Her mother cast her a bemused look. “Half of them don’t even speak English. Besides, they keep themselves to themselves. When you and Alison were kids, everyone on this block used to leave their doors open. You kids would run in and out of each other’s houses.”
“So Paige has no friends around here?”
Her mother shrugged. “We’re a bit isolated here. I tried to warn you. Even the school is mostly Chinese now.”

I included this scene despite its controversial subtext because it offers insight into the mindset of a longtime resident on the Outer Sunset's shifting demographics. It shows an elderly woman grieving the loss of lifelong friends and feeling increasingly alienated from her neighbors, even as she grows older and frailer. Anyone of any background who's watched their neighborhood transform around them, or watched their friends slowly die off, can relate.


The other day, I read an article about a neighborhood dive bar that's been in the Outer Sunset for decades. The article provided a lot of history of the neighborhood, including these same shifting demographics.

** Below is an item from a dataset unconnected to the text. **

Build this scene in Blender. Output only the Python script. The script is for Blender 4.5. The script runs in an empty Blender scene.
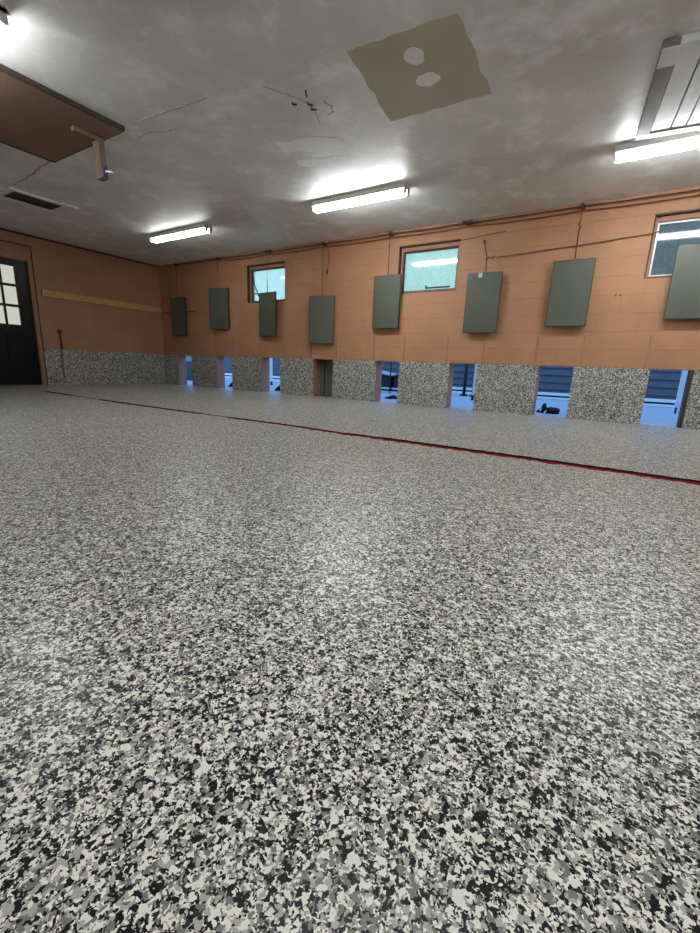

It got me thinking again about my visit to Maureen's childhood home. It had been a long time since Maureen and I had been in touch. I looked up the address and to dismay, I discovered that Maureen's mom had passed away, and the house had been sold.


I reached out to Maureen and asked her permission to share these photos of her mother's home, from the real estate listing. So here you go, Dear Readers: the house that I very loosely based Julia and William's childhood homes on. Floorplan and all.







As you can see, there's a gated-off "tunnel entrance." Many of these old homes have enclosed their tunnel entrances, turning them into foyers. Many others have converted their garages to separate, ground-floor bedrooms, dens, or in-law units, as Julia and William's families did. The main living areas are on the second floor. Hence, you go through the front door and immediately ascend a staircase into the main living area.


Now you know what to picture when you read The Catch and The Hold!